Militär behält Vorrechte

Die Ende des vergangenen Jahrzehnts eingeleitete Wende folgte der Überlegung, dass Myanmar sich demokratischer geben muss, wenn es wirtschaftlich nicht völlig zugrunde gehen will. Nur so konnte man hoffen, dass das internationale Handelsembargo gegen die Diktatur gelockert oder aufgehoben wird. Es wurde also eine neue Verfassung verabschiedet, es wurden Wahlen angesetzt, die allerdings demokratischen Standards nicht genügten. Seit 2011 hat Myanmar wieder ein ziviles Staatsoberhaupt, Präsident Thein Sein.
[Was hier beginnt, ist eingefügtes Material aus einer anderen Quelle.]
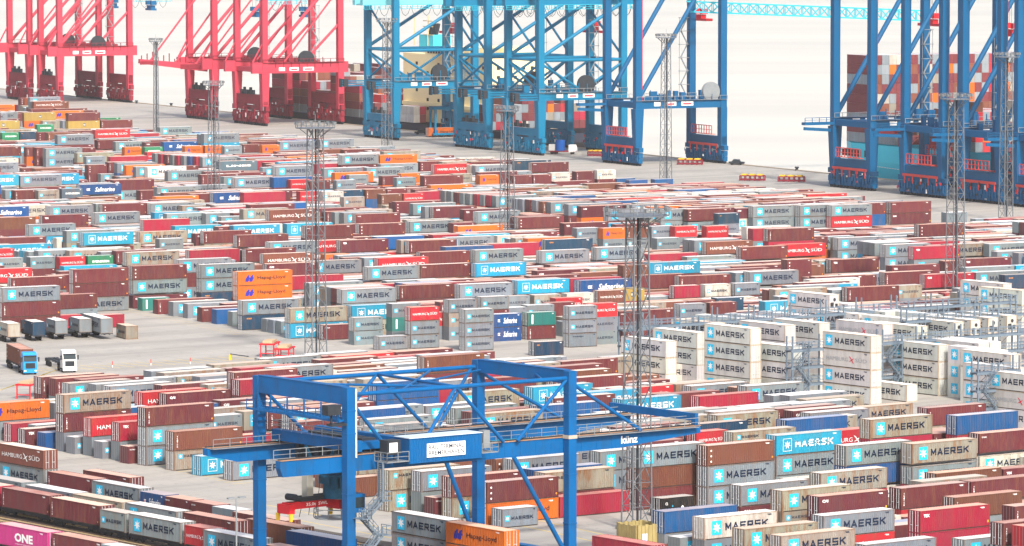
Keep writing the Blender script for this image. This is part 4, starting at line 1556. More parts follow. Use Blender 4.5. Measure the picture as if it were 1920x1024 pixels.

Allerdings: Er wurde von der Militärregierung eingesetzt, und die Verfassung schreibt außerdem vor, dass das Militär seine Vorrechte im Staat behält und dass ein Viertel der Parlamentssitze von Militärs zu besetzen ist.

Im April 2012 standen Nachwahlen zum Parlament an. Viele Abgeordnete waren in Ämter aufgerückt, sieben Prozent alle Mandate wurden frei. Das Regime kündigte an, die Kandidatur von Aung San Suu Kyi zuzulassen. Ihre Partei, die oppositionelle »National League for Democracy« (NLD), erzielte in 112 von 129 Wahllokalen die meisten Stimmen. Die große Mehrheit stellt immer noch die vom Militär dominierte Partei Union Solidarity and Development, deren Vorsitzender der Staatspräsident ist. Der Politikwissenschaftler Alexander Schmotz vom Wissenschaftszentrum Berlin für Sozialforschung schrieb kürzlich in einem Artikel von den Fassadenwahlen in Myanmar, wie sie heute in allen Autokratien veranstaltet würden. Diktaturen überleben länger, wenn sie Wahlen abhalten – weil so die Opposition oder zumindest ein Teil von ihr eingehegt werden könne.